Del tendido de los miles de kilómetros de cable se encargó la empresa Atlantic Telegraph Company, que tuvo que superar numerosos reveses de toda índole: geográfica, científica, técnica, etcétera.
En tan fabulosa tarea se utilizó un barco, el SS Great Eastern.
Un transatlántico con casco de hierro, propulsado por vapor y velas, que en el momento de su botadura era el mayor barco construido con sus doscientos once metros (211 m) de eslora.
Quizás por eso, originariamente, fue bautizado con el nombre de Leviatán, como la bestia marina del Antiguo Testamento. Un término que en la actualidad lo empleamos como sinónimo de gran criatura o monstruo si quieren.
El caso es que gracias a él se pudieron extender sobre el fondo del Atlántico Norte, los cuatro mil doscientos kilómetros (4200 km) de cable que conectaban ambos puntos intercontinentales.
Puntos geográficos que desde el punto de vista de la telegrafía, no fueron los primeros que se unieron. En realidad el cable telegráfico de 1866 fue la culminación de una serie de intentos que le precedieron.
Y como suele ocurrir en muchos casos, su consecución sólo era cuestión de tiempo.
Seis palabras por hora
El primero de estos cables telegráficos se completó en 1858. Tendido sobre el lecho del océano Atlántico, unía el Telegraph Field, Foilhommerum Bay, isla de Valentia en el oeste de Irlanda con Heart's Content, en el este de Terranova. Se trataba de un cable de cobre (Cu) que estaba protegido por un aislamiento exterior de gutapercha, un tipo de goma parecida al caucho, translúcida, sólida y flexible.

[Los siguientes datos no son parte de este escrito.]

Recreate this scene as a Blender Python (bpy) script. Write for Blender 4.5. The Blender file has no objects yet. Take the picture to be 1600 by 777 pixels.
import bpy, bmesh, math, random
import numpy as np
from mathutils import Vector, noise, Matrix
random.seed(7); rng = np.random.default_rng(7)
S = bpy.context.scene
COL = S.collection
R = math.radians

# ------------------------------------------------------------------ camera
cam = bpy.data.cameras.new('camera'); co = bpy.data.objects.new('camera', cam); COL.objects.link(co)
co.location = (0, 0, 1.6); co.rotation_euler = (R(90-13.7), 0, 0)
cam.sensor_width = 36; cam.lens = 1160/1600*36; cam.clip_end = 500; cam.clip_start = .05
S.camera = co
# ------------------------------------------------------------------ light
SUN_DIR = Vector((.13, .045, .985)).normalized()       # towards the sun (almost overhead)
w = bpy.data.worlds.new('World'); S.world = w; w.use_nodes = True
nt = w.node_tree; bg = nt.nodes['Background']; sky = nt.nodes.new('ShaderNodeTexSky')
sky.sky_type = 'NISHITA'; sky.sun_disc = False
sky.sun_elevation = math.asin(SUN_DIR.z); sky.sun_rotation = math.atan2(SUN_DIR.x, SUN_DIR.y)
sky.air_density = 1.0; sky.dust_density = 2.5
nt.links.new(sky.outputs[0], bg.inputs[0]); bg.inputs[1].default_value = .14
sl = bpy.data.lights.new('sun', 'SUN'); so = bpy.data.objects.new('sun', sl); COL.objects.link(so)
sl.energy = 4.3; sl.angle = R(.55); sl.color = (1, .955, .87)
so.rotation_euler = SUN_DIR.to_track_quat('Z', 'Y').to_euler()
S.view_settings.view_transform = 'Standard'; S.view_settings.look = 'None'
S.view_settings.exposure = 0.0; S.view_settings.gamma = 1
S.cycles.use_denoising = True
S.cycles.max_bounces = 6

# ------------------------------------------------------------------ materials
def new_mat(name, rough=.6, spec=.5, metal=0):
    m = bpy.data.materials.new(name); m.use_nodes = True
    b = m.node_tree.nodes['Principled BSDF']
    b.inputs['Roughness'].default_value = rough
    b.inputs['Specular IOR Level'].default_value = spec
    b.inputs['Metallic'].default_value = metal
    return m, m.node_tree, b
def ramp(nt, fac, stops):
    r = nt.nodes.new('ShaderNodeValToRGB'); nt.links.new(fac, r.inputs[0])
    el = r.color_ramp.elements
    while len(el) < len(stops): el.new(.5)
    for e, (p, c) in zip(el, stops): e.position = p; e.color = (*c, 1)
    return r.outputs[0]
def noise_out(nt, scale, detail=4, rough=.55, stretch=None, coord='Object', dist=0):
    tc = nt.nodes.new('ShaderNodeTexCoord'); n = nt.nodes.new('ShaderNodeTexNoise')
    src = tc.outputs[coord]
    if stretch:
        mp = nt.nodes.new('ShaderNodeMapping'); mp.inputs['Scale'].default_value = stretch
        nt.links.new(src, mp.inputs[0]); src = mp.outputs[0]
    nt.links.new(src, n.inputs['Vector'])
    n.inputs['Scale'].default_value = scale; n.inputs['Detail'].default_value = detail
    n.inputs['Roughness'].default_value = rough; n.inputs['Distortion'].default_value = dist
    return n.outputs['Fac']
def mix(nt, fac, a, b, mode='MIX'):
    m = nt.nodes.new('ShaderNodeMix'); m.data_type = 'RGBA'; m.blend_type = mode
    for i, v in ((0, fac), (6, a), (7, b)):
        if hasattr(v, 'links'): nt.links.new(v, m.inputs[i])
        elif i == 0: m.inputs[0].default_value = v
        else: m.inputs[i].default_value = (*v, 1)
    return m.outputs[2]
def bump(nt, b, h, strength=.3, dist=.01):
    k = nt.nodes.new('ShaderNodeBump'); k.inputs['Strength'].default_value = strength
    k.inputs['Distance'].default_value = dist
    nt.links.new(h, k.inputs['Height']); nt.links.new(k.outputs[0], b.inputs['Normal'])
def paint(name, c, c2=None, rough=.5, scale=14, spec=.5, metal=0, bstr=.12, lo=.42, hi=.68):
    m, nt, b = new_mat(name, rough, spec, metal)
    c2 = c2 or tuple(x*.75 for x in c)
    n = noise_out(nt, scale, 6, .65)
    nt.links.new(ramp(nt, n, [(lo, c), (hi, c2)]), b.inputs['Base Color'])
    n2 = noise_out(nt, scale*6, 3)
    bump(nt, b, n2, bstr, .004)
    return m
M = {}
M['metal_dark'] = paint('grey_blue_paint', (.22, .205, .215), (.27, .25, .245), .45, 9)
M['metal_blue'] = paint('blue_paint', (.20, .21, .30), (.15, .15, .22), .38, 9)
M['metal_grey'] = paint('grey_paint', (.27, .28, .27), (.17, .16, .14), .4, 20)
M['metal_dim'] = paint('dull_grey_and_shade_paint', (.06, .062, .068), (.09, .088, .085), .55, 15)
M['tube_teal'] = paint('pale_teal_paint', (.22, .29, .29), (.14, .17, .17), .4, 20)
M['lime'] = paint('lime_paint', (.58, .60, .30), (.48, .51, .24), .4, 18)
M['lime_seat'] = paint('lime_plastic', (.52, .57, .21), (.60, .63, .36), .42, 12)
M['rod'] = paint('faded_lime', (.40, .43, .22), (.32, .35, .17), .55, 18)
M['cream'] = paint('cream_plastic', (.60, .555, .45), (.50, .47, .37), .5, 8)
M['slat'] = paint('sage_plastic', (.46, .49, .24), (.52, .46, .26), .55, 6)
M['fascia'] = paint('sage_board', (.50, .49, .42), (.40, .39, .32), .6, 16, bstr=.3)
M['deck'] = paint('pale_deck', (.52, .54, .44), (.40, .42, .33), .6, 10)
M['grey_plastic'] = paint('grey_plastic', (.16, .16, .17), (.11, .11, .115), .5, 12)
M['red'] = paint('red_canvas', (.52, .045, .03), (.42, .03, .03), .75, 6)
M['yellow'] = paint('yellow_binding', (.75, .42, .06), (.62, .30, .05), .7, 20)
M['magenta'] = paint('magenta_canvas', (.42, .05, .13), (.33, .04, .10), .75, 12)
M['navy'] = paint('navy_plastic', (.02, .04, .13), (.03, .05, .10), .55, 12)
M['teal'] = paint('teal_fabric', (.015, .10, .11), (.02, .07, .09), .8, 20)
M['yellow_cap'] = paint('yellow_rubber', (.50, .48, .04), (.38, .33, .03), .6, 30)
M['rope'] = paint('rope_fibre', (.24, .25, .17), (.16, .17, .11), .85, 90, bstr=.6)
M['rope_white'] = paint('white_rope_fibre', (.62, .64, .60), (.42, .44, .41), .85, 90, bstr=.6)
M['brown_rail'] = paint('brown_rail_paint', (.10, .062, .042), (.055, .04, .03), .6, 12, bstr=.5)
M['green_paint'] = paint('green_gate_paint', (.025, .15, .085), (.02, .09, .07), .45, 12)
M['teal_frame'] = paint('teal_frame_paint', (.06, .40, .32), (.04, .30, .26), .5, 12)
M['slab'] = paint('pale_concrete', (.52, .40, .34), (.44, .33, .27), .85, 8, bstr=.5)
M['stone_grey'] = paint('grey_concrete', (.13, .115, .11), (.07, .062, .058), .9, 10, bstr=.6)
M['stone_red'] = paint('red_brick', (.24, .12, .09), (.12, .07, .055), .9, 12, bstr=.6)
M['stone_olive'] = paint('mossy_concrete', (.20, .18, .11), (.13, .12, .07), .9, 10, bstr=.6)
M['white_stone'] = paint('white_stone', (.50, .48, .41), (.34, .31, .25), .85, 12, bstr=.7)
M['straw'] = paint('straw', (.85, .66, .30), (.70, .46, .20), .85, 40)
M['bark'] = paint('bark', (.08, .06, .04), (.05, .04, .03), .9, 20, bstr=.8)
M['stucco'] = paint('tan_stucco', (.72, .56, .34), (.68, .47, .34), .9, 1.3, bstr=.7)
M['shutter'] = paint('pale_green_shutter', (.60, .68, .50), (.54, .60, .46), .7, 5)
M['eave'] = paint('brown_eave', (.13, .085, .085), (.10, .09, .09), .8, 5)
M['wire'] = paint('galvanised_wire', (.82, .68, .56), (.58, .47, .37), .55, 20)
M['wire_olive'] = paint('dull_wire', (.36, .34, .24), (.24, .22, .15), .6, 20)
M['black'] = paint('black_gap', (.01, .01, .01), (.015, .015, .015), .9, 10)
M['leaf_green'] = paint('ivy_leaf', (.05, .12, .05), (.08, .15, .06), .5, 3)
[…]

Desde el punto de vista físico-químico se trata de un polímero termoplástico natural, que resultó muy útil durante la segunda mitad del siglo XIX, al utilizarse en numerosas aplicaciones domésticas e industriales.
Gracias a este hilo telegráfico, el 16 de agosto de 1858, se pudieron intercambiar ilusionantes y eufóricos mensajes entre los máximos representantes de ambos países: la británica reina Victoria y el estadounidense presidente James Buchanan.
Aunque eso sí, la calidad técnica de la comunicación, vista con los ojos de hoy, dejaba mucho que desear. Y es que vino a ser de unas seis palabras por hora.
De acuerdo que era muy, muy, pobre. Ridícula si quieren comparada con la tenemos en los días que corren, acostumbrados a transmitir casi de manera instantánea cantidades gigantescas de datos.
Pero créanme si les digo que fue algo más que extraordinaria en aquellos momentos, máxime si tenemos en cuenta la alternativa existente hasta entonces.